[Supplied information]
— start —

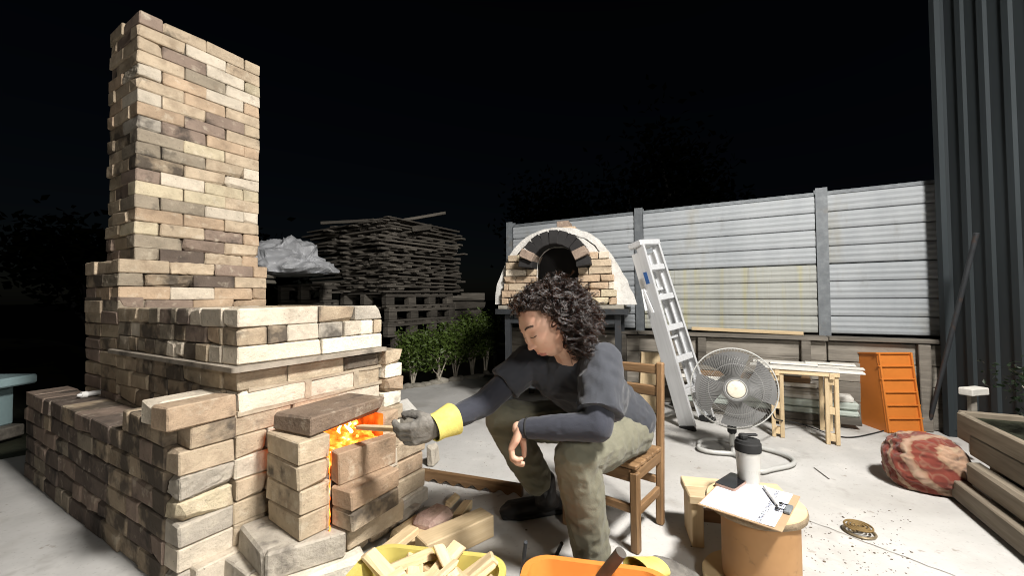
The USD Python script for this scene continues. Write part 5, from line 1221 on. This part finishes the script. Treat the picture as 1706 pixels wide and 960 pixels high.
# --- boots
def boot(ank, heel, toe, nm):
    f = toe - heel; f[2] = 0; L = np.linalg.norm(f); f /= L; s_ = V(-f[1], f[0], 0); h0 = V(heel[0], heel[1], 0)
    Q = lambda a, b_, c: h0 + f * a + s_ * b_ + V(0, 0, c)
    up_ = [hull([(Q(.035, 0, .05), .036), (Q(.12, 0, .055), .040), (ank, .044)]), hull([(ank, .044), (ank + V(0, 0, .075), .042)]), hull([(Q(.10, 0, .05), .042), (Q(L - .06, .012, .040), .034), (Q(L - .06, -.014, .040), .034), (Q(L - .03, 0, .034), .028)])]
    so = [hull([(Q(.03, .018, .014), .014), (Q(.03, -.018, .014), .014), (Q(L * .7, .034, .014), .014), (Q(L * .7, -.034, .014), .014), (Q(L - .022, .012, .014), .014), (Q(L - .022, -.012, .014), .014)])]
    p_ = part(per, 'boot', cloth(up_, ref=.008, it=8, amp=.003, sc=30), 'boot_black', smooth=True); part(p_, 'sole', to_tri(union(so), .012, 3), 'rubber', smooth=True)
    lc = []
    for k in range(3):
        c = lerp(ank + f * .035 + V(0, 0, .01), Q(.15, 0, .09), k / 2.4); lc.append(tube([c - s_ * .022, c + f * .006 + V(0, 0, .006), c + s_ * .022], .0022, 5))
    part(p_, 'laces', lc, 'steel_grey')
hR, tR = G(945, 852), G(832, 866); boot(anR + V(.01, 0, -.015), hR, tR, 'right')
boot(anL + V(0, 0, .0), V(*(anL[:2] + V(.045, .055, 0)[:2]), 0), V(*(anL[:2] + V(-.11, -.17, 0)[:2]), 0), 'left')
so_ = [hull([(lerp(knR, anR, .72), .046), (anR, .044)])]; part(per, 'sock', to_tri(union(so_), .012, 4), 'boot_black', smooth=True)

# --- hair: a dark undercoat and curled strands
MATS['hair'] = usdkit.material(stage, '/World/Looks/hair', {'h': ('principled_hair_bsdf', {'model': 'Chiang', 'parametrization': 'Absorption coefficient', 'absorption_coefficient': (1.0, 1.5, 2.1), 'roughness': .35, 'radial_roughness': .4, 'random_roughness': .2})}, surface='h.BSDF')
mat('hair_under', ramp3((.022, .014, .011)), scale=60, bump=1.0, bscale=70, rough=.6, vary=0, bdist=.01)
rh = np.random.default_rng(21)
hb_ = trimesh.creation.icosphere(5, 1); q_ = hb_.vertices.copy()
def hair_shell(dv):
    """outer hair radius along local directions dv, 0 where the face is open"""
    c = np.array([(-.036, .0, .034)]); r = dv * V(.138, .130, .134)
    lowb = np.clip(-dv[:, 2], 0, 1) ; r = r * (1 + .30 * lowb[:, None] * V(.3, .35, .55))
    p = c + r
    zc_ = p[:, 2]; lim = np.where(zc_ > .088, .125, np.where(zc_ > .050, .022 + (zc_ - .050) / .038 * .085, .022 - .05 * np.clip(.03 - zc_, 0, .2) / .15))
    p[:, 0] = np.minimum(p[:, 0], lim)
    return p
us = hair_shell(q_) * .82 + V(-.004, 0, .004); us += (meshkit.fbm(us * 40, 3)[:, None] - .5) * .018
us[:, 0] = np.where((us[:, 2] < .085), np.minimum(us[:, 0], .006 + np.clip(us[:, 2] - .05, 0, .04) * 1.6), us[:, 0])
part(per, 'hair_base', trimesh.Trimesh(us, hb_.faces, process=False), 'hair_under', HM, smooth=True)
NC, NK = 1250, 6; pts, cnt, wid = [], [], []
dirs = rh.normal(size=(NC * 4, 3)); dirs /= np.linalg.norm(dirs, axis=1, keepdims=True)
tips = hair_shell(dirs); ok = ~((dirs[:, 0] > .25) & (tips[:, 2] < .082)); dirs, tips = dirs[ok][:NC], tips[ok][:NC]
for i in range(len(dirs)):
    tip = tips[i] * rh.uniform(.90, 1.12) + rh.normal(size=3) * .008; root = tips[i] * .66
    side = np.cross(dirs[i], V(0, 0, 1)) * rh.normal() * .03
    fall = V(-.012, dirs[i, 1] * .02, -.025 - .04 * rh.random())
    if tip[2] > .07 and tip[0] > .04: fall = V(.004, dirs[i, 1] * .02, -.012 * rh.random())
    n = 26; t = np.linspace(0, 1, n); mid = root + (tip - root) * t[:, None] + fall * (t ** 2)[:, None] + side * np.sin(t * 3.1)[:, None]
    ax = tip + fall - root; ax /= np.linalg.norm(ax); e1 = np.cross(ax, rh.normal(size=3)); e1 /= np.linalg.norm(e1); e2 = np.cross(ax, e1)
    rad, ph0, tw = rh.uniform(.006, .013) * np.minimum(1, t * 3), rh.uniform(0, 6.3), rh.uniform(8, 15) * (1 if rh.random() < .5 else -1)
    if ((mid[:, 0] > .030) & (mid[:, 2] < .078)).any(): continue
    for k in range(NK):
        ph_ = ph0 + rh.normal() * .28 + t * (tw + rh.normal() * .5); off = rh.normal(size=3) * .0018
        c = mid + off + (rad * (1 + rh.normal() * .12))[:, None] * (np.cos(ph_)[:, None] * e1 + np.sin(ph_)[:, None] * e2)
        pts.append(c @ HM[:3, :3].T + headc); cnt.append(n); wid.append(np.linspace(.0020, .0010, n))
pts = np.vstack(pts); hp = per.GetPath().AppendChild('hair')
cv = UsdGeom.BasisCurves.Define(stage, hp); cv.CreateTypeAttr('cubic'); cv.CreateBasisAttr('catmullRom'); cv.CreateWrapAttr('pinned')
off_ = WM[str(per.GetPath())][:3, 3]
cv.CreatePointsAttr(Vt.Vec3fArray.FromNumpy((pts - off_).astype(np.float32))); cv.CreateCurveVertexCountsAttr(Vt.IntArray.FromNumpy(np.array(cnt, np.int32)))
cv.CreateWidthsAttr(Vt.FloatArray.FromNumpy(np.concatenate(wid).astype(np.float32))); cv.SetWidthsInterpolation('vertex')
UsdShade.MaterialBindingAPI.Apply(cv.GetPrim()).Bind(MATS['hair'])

— end —

Restate exactly, please, only the lines between the start of the data and the line containing "so_ = [hull([(lerp(knR, anR, .72), .046), (anR, .044)])];", both ends included, skipping the pictures.

The USD Python script for this scene continues. Write part 5, from line 1221 on. This part finishes the script. Treat the picture as 1706 pixels wide and 960 pixels high.
# --- boots
def boot(ank, heel, toe, nm):
    f = toe - heel; f[2] = 0; L = np.linalg.norm(f); f /= L; s_ = V(-f[1], f[0], 0); h0 = V(heel[0], heel[1], 0)
    Q = lambda a, b_, c: h0 + f * a + s_ * b_ + V(0, 0, c)
    up_ = [hull([(Q(.035, 0, .05), .036), (Q(.12, 0, .055), .040), (ank, .044)]), hull([(ank, .044), (ank + V(0, 0, .075), .042)]), hull([(Q(.10, 0, .05), .042), (Q(L - .06, .012, .040), .034), (Q(L - .06, -.014, .040), .034), (Q(L - .03, 0, .034), .028)])]
    so = [hull([(Q(.03, .018, .014), .014), (Q(.03, -.018, .014), .014), (Q(L * .7, .034, .014), .014), (Q(L * .7, -.034, .014), .014), (Q(L - .022, .012, .014), .014), (Q(L - .022, -.012, .014), .014)])]
    p_ = part(per, 'boot', cloth(up_, ref=.008, it=8, amp=.003, sc=30), 'boot_black', smooth=True); part(p_, 'sole', to_tri(union(so), .012, 3), 'rubber', smooth=True)
    lc = []
    for k in range(3):
        c = lerp(ank + f * .035 + V(0, 0, .01), Q(.15, 0, .09), k / 2.4); lc.append(tube([c - s_ * .022, c + f * .006 + V(0, 0, .006), c + s_ * .022], .0022, 5))
    part(p_, 'laces', lc, 'steel_grey')
hR, tR = G(945, 852), G(832, 866); boot(anR + V(.01, 0, -.015), hR, tR, 'right')
boot(anL + V(0, 0, .0), V(*(anL[:2] + V(.045, .055, 0)[:2]), 0), V(*(anL[:2] + V(-.11, -.17, 0)[:2]), 0), 'left')
so_ = [hull([(lerp(knR, anR, .72), .046), (anR, .044)])]; part(per, 'sock', to_tri(union(so_), .012, 4), 'boot_black', smooth=True)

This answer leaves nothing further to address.